Playing and Losing - Hard Times (1975)

Screened March 20th, 2023

Before Chuck Palahniuk and David Fincher showcased the innate queerness of men who want to touch each other so bad that they’ve gotta fight about it in FIGHT CLUB, debut director Walter Hill (The Warriors, 48 Hrs) gave us HARD TIMES, a depression-era neo-noir sports film about “hard men and how they got that way.” Chaney (Charles Bronson) is a freight-hopping drifter with an edge and nothing to lose when he’s discovered by Speed (James Coburn), a fast-talking hustler who introduces him to the grimy world of underground bare-knuckle boxing in 1933 Lousianna. I mean… y’all… some folks will argue with us that Charles Bronson films are perhaps so testosterone filled they couldn’t possibly be read as queer, BUT we would posit that that is exactly why they are SO queer.
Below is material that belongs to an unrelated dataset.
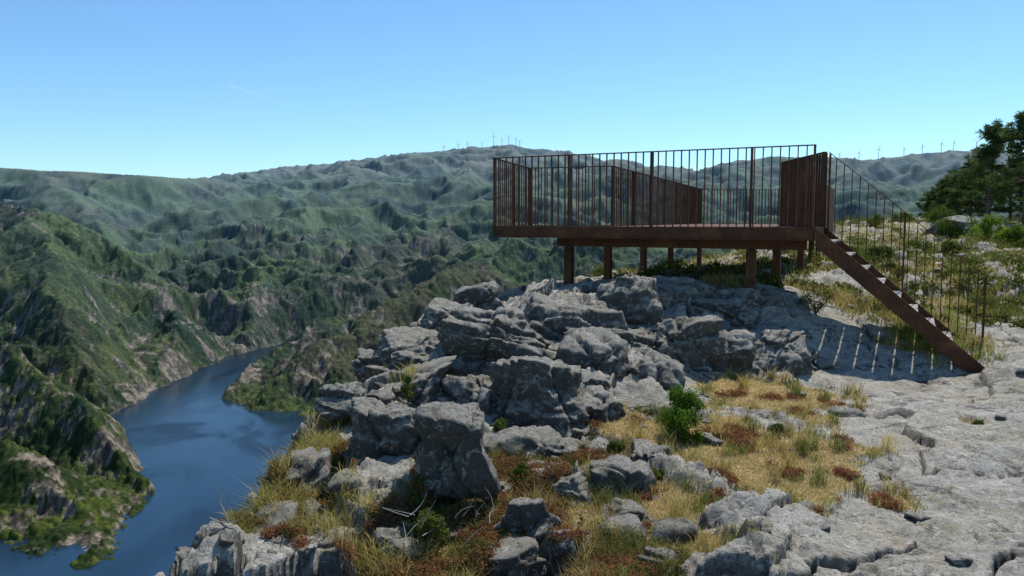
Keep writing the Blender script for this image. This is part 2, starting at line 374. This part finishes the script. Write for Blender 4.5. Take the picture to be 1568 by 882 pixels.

Bronson represents masculinity taken to its campiest and most ridiculous echelon and in HARD TIMES he is serving full wandering ronin daddy. The characters in HARD TIMES are outsiders, separated from society either by choice or exile, creating their own worlds and moral codes whole cloth in the gutters of New Orleans. That’s queerness, momma. Sweat, grit, and gumption permeate this rough-and-tumble tale of the desperate and lonely, a lost gem of 70s filmmaking that we just know you’re going to love.